L’influence durable de la théorie de Tolman sur l’éducation et la psychologie contemporaine
L’héritage de la théorie de Tolman s’ancre profondément dans les pratiques éducatives et la psychologie cognitive actuelle. Elle a permis de reconsidérer la façon dont chacun construit ses propres schémas mentaux, ces fameuses cartes cognitives qui orientent nos choix et nos apprentissages. Ce concept irrigue aujourd’hui une grande partie des réflexions pédagogiques et des dispositifs d’apprentissage.
Dans les établissements scolaires, la démarche du constructivisme s’impose progressivement.
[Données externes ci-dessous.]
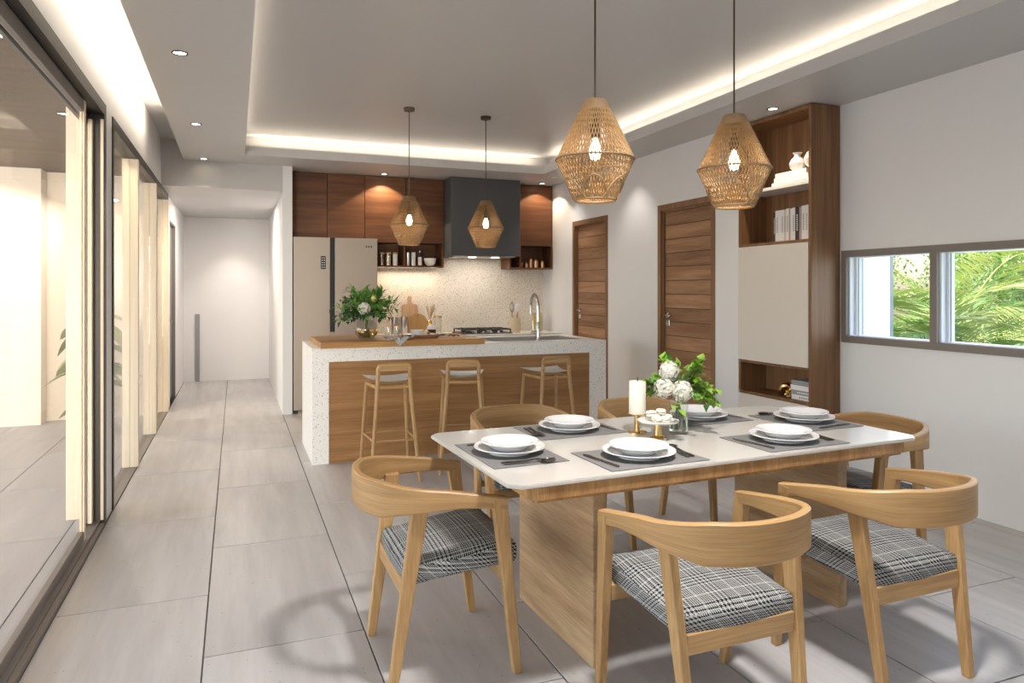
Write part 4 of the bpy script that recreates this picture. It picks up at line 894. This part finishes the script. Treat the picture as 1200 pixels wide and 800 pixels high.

Jean Piaget en fait un pilier, tandis que Lev Vygotsky y ajoute la notion de zone proximale de développement. Les enseignants ne se contentent plus de transmettre des connaissances toutes faites : ils conçoivent des situations qui invitent à l’exploration, encouragent l’autonomie, posent des problèmes à résoudre. Ici, l’élève s’engage, tâtonne, construit lui-même le savoir, à distance de l’apprentissage répétitif et mécanique.
En psychologie clinique, les thérapies cognitivo-comportementales (TCC) illustrent cette évolution. Elles s’appuient sur l’articulation entre comportements observables et processus mentaux, prenant en compte les croyances, les habitudes de pensée, mais aussi le contexte et la dynamique du renforcement. Cette filiation directe avec Tolman inspire des approches comme celles de Daniel Kahneman, qui analyse les biais cognitifs et les mécanismes de prise de décision.
À l’ère numérique, le connectivisme proposé par George Siemens prolonge l’intuition de Tolman. Apprendre n’est plus linéaire : il s’agit de naviguer dans un réseau de ressources, de relier des informations éparses, de donner forme à son propre parcours. Les recherches contemporaines croisent désormais les influences du behaviorisme, du cognitivisme, du constructivisme et des innovations numériques, pour s’adapter à des contextes d’apprentissage toujours plus variés et mouvants.
La théorie de Tolman, loin d’avoir dit son dernier mot, continue d’inspirer pédagogues, psychologues et chercheurs. Elle rappelle, avec une force tranquille, qu’apprendre, c’est bien plus que répondre à un signal : c’est explorer, organiser, inventer son propre chemin dans le labyrinthe du réel.